The Time headline: “Rubio's storybook political life faces a dark chapter.”
Yes, Rubio is still losing, and his campaign’s obituary is being written while he’s still officially in the race. There’s the report that some of his advisers think he should drop out before he has a chance to lose his home state of Florida. There’s the string of losses, with wins coming only in Minnesota and Puerto Rico. There are all the donors who haven’t jumped on board. There’s the fact that Rubio himself has not lived up to his billing as a great political talent:
The broader misstep, was in a candidate that tried to be everything to everyone, and may have lost himself in the process. For much of 2015, Rubio avoided inserting himself into the primary squabbles swirling around him in hopes of selling himself as a generational figure.
But as Trump’s bombast dominated the news coverage, Rubio’s lofty message began falling flat. He began swiping at Trump, first on policy and then personally, but misjudged the toll getting into the mud would take on his brand. Lacking a defined base of his own, Rubio’s campaign saw some supporters flock to Texas Sen. Ted Cruz, who flirted with Trump attacks but avoided the personal ones, or Ohio Gov. John Kasich, who refused to engage his rivals entirely. Rubio has since reversed course on the Trump attacks.

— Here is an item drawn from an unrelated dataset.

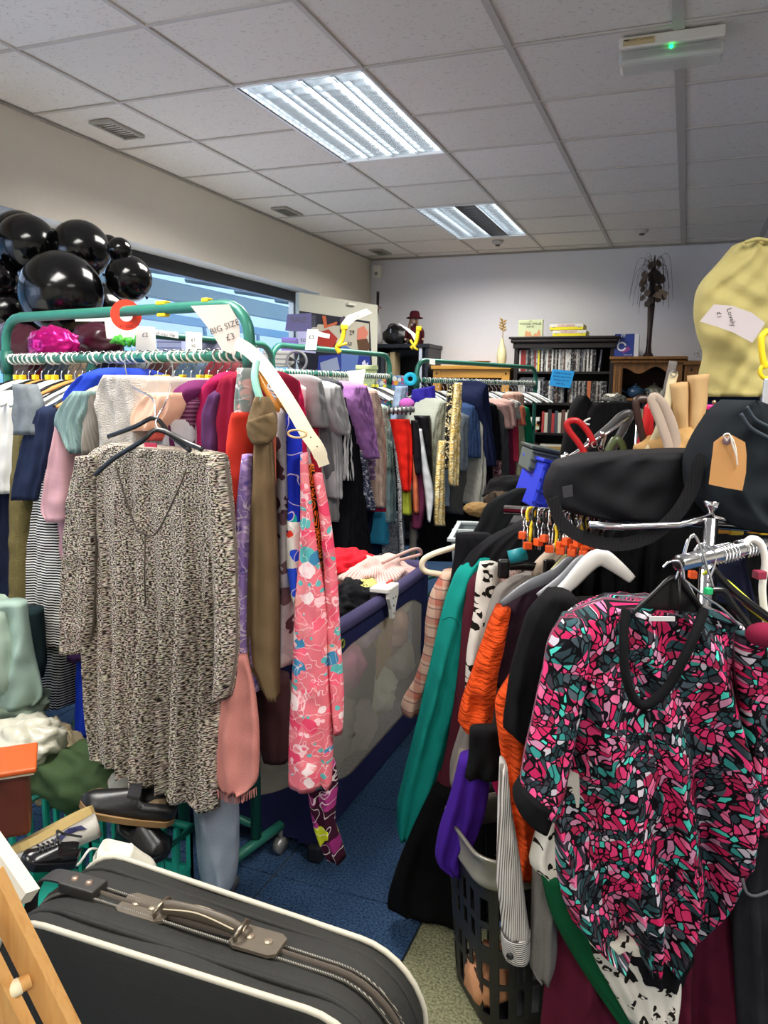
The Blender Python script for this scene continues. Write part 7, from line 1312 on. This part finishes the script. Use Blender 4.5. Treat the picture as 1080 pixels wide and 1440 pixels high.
for x in (-.815, -.652): MB().tube([(x+.004*math.sin(a), yc_+.022*math.cos(a), ZT_+.018+.012*math.sin(a)) for a in np.linspace(0, 6.28, 16)[:-1]], .0035, 6, True).build('buckle_ring', solid('8f8474', .3, .9), sc2, smooth=True)
# side strap at the window end
MB().strip(smoothpath([(-.985, yc_+.0, ZT_+.012), (-1.03, yc_, ZT_+.02), (-1.08, yc_, ZT_+.01), (-1.115, yc_, ZT_-.04), (-1.125, yc_, ZT_-.10)], 5), (0, .018, 0), .004, (.3, 0, 1)).build('side_handle', solid('2a2828', .6), sc2)
pl = MB().box((-.99, yc_, ZT_+.014), (.08, .042, .022), None, .003).build('strap_block', solid('2c2a28', .5), sc2)
for x in (-1.008, -.975): MB().lathe([(.0075, 0), (.006, .003), (.001, .004)], (x, yc_, ZT_+.025), 14).build('rivet', solid('a89080', .35, .8), pl)
# wooden folding frame at the near edge
we = empty('folding_frame', at(40, 1390, .8), 'pale pine folding frame with a dowel at the near window corner', 'frame'); WF = wood('c99a5e', 'b98446', 2., .5)
def beam(a, b, w_, t_, mat, name, par):
    a = np.array(a); b = np.array(b); d = (b-a)/np.linalg.norm(b-a); s = np.cross(d, [F2[0], F2[1], 0]); s /= np.linalg.norm(s); q = np.cross(s, d)
    V = [p+s*w_*i+q*t_*j for p in (a, b) for i, j in ((-.5, -.5), (.5, -.5), (.5, .5), (-.5, .5))]; return MB().add(V, [(0, 1, 2, 3), (7, 6, 5, 4), (0, 4, 5, 1), (1, 5, 6, 2), (2, 6, 7, 3), (3, 7, 4, 0)]).build(name, mat, par)
beam(at(-16, 1230, .82), at(118, 1500, .80), .026, .02, WF, 'outer_bar', we); beam(at(-60, 1280, .78), at(70, 1540, .78), .030, .02, WF, 'inner_bar', we)
MB().tube([at(-20, 1412, .77), at(42, 1378, .80)], .0085, 14).build('dowel', WF, we, smooth=True); MB().tube([at(4, 1400, .778), at(28, 1386, .79)], .0092, 14).build('dowel_sleeve', solid('e2d6b4', .5), we, smooth=True)
wb = empty('batten_stick', at(10, 1220, 1.25), 'white painted wooden batten leaning behind the suitcase strap', 'batten'); beam(at(-30, 1160, 1.30), at(40, 1262, 1.22), .03, .03, solid('d4ccba', .6), 'batten', wb)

And there’s the fact that Rubio’s campaign is not built for the primary it now faces—he was supposed to be so personally irresistible that little things like ground game weren’t going to be necessary. But now the primary is, as Zeke Miller writes, a “grueling slog,” and Rubio is trying desperately to get up to speed for that, without the big donors he was counting on to fund his ascent to begin with. His best chance is the Republican establishment’s desperate conclusion that the way to block Trump is to keep Rubio, Ted Cruz, and John Kasich in the race, racking up what delegates they can in hopes of keeping Trump under the threshold for the nomination and leading to a convention fight. All of which would put more than a few new dings on Rubio’s fresh-faced, hopeful Republican-of-tomorrow image.